I can’t decide if I am in love with her or terrified of her — maybe both — but Alabama’s former first lady is a badass anyway you cut it, although I am sure there are at least two people in this state who would use slightly different adjectives to describe her these last couple of weeks. (But Bobby and Becky brought this mess on themselves, so who cares what they think?)

A couple of days ago, I happened upon a profile of the Bentleys published in Alabama Living some time shortly after the governor first took office. It was both heartbreaking and fascinating and really makes you realize how quickly things can change. Or maybe, even more so, how things aren’t always what they seem.

The interviewer asked them how they were adjusting to life in the Governor’s Mansion and what their lives had been like before, how they met and what were the governor’s favorite dishes she cooked for him (cornbread and chicken and dumplings were his answers), what they liked to do together, the typical type of profile questions.

And their life together sounded very sweet and routine … but in a good way, like your own parents or grandparents.

Photo | Stateofalabama.gov  | Dianne Bentley

Photo | Stateofalabama.gov | Dianne Bentley


They married when they were both 22. She said he had every quality she wanted in a husband except, she joked, he didn’t like to dance. His dermatology office was just a couple of miles from their home in Tuscaloosa. She stayed home and raised their four sons and then, once grandkids came, she helped out with them doing carpool or whatever they needed.

While practicing as a dermatologist, he would come home for lunch every day, eat a 330-calorie Lean Cuisine and take a power nap.

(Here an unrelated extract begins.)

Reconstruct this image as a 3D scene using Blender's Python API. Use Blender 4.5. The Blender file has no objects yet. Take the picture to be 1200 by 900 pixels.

When he decided to run for governor, she famously drove him around from campaign stop to campaign stop across the state. They sounded like a great team.

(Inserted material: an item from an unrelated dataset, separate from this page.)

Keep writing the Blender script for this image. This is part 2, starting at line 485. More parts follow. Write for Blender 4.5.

But she also described herself as extremely shy and said she always told his campaign people she just did not feel comfortable with public speaking.

You have to wonder when she first started to notice that this man with whom she had spent almost half a century of her life with was pulling away from her. And then, at what moment she realized who was doing the pulling.

Many women in her same situation probably would have just decided to look the other way — so many years together and such an established way of family life with their kids and grandkids — but she didn’t, and that took way more strength.

And she didn’t just quietly walk away. Girl formulated a plan.
She obviously knew her husband’s patterns so well, she knew exactly where to leave her phone to record his now-infamous conversations with his adviser, Rebekah Mason.

“I’m going for a walk on the beach, honey. I’ll probably be gone for a really loooong time. Get caught up on your ‘work.’”

And after she came back and realized she had audio gold, she had to know she could make any move she wanted because she had him.

Well played, Mrs. B. Well played.

None of us has any idea what went on between the Bentleys after those recordings. Or even long before. Did she confront him immediately or pretend like nothing was wrong? Was she heartbroken? Or hell, maybe she was tired of him too and felt relief. No one really ever knows what’s going on in anyone else’s marriage.

But I have been thinking about her a lot during this whole episode for some reason. Why did she (presumably) release these recordings two years later or at least let someone else release them? Was she drinking champagne (or sparkling apple cider) when the governor held the most embarrassing and awkward press conference in Alabama history? Did she giggle when Mason resigned? Has she enjoyed watching her ex-hubby squirm? Or does she not even really care what he does anymore?

I don’t know the answer to any of these questions, I just find her fascinating. Because the actions of this self-described extremely shy woman who hates public speaking are about to take down yet another Alabama governor … and she didn’t have to say one word to do it.

Hell hath no fury like a woman scorned, the old saying goes, especially by one who I am guessing was largely underestimated.